Friday, July 31, 2009

Dulling the Senses: The Dangers of Aguardiente and Amiableness

I woke up at 2:30pm in my dorm bed with a new number scribbled in my little black pocket notepad, a cute heart appending the information. A business card for the hotel slid out from between the pages. All the markings of success.

My head ached the way it would if I'd decided to play stag with oncoming traffic. And who knows for sure? The string of beers had been repeatedly interrupted and enlivened by bottles passed from strangers hands, rum and aguardiente. A screwdriver poured by some cute Colombianas in a local park was, in my sloppy fervor, mistaken for a large shot and downed in a gulp.

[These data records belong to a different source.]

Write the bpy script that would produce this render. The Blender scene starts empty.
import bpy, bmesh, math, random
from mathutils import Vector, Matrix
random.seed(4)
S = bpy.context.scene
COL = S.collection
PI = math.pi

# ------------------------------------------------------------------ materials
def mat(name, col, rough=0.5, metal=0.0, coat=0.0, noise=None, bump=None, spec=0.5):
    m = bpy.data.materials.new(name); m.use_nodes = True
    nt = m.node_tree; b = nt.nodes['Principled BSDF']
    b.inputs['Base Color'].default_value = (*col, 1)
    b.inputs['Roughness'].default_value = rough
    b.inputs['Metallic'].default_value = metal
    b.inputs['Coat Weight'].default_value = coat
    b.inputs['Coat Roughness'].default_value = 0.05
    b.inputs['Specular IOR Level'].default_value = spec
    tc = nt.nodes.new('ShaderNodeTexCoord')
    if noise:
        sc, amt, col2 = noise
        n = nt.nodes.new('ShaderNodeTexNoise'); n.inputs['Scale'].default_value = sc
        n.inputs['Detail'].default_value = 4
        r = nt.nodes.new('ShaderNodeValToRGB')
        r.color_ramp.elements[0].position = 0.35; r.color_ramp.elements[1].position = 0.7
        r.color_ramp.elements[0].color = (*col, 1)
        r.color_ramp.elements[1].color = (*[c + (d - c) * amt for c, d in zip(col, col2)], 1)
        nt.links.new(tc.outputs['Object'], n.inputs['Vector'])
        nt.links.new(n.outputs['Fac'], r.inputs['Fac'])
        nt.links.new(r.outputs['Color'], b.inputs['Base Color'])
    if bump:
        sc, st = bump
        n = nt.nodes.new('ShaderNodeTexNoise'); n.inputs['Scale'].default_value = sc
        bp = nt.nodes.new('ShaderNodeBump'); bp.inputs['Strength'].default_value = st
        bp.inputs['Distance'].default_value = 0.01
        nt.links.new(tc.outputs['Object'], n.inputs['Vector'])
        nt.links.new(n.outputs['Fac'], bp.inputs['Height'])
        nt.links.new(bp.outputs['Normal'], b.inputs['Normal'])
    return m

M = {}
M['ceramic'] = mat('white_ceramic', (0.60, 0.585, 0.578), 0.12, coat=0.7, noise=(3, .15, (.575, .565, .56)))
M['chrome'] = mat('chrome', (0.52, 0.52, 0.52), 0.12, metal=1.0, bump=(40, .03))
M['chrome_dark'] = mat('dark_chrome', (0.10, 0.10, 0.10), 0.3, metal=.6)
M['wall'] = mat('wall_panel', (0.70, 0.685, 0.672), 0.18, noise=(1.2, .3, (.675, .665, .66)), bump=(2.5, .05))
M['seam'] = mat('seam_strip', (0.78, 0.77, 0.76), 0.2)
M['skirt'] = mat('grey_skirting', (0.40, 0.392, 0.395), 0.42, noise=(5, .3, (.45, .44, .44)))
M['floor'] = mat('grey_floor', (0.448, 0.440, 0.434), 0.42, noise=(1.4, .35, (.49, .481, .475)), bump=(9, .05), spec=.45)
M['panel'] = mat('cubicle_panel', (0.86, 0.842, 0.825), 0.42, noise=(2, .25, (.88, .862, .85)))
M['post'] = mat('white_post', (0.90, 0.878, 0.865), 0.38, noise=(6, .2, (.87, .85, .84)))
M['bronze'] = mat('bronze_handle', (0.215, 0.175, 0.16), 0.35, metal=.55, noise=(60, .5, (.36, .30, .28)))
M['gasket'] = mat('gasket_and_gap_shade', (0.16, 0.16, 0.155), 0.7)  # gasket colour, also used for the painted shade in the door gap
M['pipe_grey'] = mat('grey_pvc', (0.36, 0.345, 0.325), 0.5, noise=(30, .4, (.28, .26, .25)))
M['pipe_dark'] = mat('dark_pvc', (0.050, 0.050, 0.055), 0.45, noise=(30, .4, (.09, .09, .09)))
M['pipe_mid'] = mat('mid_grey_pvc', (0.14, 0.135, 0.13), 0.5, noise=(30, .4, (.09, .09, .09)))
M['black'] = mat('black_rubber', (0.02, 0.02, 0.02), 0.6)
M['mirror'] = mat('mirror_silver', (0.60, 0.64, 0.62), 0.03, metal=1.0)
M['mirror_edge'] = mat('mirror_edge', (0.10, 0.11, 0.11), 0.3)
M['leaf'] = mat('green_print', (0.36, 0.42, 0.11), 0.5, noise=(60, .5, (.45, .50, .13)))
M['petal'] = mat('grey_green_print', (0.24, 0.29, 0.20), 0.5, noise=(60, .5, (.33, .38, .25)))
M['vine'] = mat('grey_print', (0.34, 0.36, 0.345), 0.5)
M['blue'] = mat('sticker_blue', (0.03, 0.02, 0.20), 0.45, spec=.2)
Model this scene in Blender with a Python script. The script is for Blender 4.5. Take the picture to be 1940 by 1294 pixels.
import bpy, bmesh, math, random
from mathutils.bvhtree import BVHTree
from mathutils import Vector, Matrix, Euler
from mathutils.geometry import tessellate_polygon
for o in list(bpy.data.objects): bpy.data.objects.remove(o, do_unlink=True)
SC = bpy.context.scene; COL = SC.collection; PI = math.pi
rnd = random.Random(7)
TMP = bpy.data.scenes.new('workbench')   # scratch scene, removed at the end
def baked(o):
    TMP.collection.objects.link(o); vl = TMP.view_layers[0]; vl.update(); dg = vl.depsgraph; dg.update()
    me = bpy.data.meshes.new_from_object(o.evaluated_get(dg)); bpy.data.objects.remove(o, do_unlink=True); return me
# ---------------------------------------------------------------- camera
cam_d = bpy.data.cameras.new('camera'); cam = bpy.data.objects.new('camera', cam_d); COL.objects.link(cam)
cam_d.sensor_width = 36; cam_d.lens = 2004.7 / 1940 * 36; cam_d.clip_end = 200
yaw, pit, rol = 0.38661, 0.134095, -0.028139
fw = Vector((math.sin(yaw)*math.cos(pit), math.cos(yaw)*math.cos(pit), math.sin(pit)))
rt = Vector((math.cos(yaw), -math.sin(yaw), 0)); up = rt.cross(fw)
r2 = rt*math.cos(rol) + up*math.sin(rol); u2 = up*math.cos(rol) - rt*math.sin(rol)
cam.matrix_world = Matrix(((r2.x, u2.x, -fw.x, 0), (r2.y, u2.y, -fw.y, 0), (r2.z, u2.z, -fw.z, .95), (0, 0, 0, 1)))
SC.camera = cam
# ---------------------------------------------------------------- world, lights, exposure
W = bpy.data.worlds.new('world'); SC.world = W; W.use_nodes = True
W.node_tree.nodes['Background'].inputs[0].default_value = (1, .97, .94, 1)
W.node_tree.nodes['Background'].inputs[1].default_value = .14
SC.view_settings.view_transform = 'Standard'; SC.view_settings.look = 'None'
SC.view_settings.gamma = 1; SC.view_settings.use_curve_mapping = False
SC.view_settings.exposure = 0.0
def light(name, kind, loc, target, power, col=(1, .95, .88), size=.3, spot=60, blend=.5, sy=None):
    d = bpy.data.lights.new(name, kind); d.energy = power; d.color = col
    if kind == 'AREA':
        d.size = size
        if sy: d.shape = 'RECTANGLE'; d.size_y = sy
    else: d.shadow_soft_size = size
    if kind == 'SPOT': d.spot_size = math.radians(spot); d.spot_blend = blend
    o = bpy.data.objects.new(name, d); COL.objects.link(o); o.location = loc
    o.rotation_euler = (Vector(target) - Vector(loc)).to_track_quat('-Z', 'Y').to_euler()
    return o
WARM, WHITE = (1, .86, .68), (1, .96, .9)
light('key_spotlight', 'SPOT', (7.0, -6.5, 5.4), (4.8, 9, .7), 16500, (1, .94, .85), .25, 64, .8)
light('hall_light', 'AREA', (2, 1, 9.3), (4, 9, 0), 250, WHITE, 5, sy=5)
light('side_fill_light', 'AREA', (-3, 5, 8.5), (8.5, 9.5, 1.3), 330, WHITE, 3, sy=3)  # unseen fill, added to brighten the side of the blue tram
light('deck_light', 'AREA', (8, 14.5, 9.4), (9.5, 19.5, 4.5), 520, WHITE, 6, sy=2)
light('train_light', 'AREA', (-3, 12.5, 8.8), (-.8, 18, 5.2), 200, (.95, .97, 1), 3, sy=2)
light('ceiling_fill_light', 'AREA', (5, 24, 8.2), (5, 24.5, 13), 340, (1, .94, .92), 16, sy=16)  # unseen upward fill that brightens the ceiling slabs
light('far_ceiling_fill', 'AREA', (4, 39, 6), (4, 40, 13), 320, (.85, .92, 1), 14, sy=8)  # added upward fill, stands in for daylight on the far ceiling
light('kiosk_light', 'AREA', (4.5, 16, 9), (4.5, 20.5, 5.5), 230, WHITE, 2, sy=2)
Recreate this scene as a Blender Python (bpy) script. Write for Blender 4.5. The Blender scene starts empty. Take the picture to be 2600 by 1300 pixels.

Another image began to coagulate. A cute waitress at Blue, me flailing and failing, speaking Spanish spliced gibberish. Then the Peruvian fashion designer. Wearing a scarf. A nice guy. Man, it was awesome he wanted to buy me beers. Guess we grabbed a cab back to his hotel, where we posted up near the lobby bar for another round.

Hold up.

Fashion designer. Scarf. Getting me drunk. Who was it that appended their name and number with a heart?

Oh. Shit.

It took two sober seconds for the obvious -- that which hours before was obscured behind cans and bottles -- to become clear. Paul was delighted to learn I'd ended up across Medellín, drunk and solo, within an elevator's ride of quite the uncomfortable situation. Engage Mission Impossible: convincing all the pretty girls who observed my exit from the club and cab-dash with scarfed male accompaniment that it was an innocent misunderstanding.

1 comments:

christy said...

hahahahaha. this is hilarious. i warned you not to drink so much you couldnt distinguish between a street walker and shakira, maybe i should have said a woman and a man. jk-but this is hilarious.